Exercise objective: Restate the entire listing word for word.

Data excerpt:
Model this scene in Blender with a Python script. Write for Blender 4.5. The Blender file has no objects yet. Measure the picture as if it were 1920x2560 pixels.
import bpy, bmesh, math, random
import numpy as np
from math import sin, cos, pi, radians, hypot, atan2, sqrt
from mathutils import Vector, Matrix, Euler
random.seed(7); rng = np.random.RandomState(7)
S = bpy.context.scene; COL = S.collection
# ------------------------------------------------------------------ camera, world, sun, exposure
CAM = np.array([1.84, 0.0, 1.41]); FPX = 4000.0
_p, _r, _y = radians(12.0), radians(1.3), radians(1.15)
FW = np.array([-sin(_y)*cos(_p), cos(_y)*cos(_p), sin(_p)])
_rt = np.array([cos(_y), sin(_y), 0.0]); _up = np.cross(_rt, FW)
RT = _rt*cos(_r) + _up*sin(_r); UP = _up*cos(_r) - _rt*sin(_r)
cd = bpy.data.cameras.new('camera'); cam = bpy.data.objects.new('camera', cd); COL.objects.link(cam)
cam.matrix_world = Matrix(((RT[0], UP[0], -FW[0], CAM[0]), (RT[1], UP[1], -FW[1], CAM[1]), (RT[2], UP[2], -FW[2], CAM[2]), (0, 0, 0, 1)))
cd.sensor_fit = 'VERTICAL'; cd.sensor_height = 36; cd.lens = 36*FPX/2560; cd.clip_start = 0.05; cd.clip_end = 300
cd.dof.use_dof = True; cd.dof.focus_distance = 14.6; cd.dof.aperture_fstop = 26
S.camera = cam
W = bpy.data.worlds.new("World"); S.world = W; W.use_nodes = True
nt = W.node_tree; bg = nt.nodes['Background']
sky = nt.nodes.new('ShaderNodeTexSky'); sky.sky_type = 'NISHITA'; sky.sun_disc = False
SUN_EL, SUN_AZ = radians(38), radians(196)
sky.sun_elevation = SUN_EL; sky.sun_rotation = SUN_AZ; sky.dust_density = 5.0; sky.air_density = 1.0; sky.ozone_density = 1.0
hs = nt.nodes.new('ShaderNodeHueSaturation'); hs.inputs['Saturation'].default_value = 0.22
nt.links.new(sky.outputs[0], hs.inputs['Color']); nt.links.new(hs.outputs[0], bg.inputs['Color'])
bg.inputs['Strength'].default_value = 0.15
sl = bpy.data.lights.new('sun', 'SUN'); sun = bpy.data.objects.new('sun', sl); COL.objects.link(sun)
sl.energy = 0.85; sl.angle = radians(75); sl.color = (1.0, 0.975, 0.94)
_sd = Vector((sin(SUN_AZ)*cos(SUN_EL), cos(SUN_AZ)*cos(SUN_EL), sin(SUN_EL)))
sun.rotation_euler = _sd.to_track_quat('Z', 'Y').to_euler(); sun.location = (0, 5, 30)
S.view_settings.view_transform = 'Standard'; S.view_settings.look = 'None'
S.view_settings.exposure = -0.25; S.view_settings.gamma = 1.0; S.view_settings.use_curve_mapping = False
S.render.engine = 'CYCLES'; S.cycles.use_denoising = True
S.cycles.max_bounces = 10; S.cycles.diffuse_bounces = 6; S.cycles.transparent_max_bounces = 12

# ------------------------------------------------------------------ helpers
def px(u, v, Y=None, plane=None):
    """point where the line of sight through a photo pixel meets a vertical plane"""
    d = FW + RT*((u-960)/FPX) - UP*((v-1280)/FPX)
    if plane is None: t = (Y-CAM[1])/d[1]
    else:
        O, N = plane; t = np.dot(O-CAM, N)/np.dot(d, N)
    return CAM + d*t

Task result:
Model this scene in Blender with a Python script. Write for Blender 4.5. The Blender file has no objects yet. Measure the picture as if it were 1920x2560 pixels.
import bpy, bmesh, math, random
import numpy as np
from math import sin, cos, pi, radians, hypot, atan2, sqrt
from mathutils import Vector, Matrix, Euler
random.seed(7); rng = np.random.RandomState(7)
S = bpy.context.scene; COL = S.collection
# ------------------------------------------------------------------ camera, world, sun, exposure
CAM = np.array([1.84, 0.0, 1.41]); FPX = 4000.0
_p, _r, _y = radians(12.0), radians(1.3), radians(1.15)
FW = np.array([-sin(_y)*cos(_p), cos(_y)*cos(_p), sin(_p)])
_rt = np.array([cos(_y), sin(_y), 0.0]); _up = np.cross(_rt, FW)
RT = _rt*cos(_r) + _up*sin(_r); UP = _up*cos(_r) - _rt*sin(_r)
cd = bpy.data.cameras.new('camera'); cam = bpy.data.objects.new('camera', cd); COL.objects.link(cam)
cam.matrix_world = Matrix(((RT[0], UP[0], -FW[0], CAM[0]), (RT[1], UP[1], -FW[1], CAM[1]), (RT[2], UP[2], -FW[2], CAM[2]), (0, 0, 0, 1)))
cd.sensor_fit = 'VERTICAL'; cd.sensor_height = 36; cd.lens = 36*FPX/2560; cd.clip_start = 0.05; cd.clip_end = 300
cd.dof.use_dof = True; cd.dof.focus_distance = 14.6; cd.dof.aperture_fstop = 26
S.camera = cam
W = bpy.data.worlds.new("World"); S.world = W; W.use_nodes = True
nt = W.node_tree; bg = nt.nodes['Background']
sky = nt.nodes.new('ShaderNodeTexSky'); sky.sky_type = 'NISHITA'; sky.sun_disc = False
SUN_EL, SUN_AZ = radians(38), radians(196)
sky.sun_elevation = SUN_EL; sky.sun_rotation = SUN_AZ; sky.dust_density = 5.0; sky.air_density = 1.0; sky.ozone_density = 1.0
hs = nt.nodes.new('ShaderNodeHueSaturation'); hs.inputs['Saturation'].default_value = 0.22
nt.links.new(sky.outputs[0], hs.inputs['Color']); nt.links.new(hs.outputs[0], bg.inputs['Color'])
bg.inputs['Strength'].default_value = 0.15
sl = bpy.data.lights.new('sun', 'SUN'); sun = bpy.data.objects.new('sun', sl); COL.objects.link(sun)
sl.energy = 0.85; sl.angle = radians(75); sl.color = (1.0, 0.975, 0.94)
_sd = Vector((sin(SUN_AZ)*cos(SUN_EL), cos(SUN_AZ)*cos(SUN_EL), sin(SUN_EL)))
sun.rotation_euler = _sd.to_track_quat('Z', 'Y').to_euler(); sun.location = (0, 5, 30)
S.view_settings.view_transform = 'Standard'; S.view_settings.look = 'None'
S.view_settings.exposure = -0.25; S.view_settings.gamma = 1.0; S.view_settings.use_curve_mapping = False
S.render.engine = 'CYCLES'; S.cycles.use_denoising = True
S.cycles.max_bounces = 10; S.cycles.diffuse_bounces = 6; S.cycles.transparent_max_bounces = 12

# ------------------------------------------------------------------ helpers
def px(u, v, Y=None, plane=None):
    """point where the line of sight through a photo pixel meets a vertical plane"""
    d = FW + RT*((u-960)/FPX) - UP*((v-1280)/FPX)
    if plane is None: t = (Y-CAM[1])/d[1]
    else:
        O, N = plane; t = np.dot(O-CAM, N)/np.dot(d, N)
    return CAM + d*t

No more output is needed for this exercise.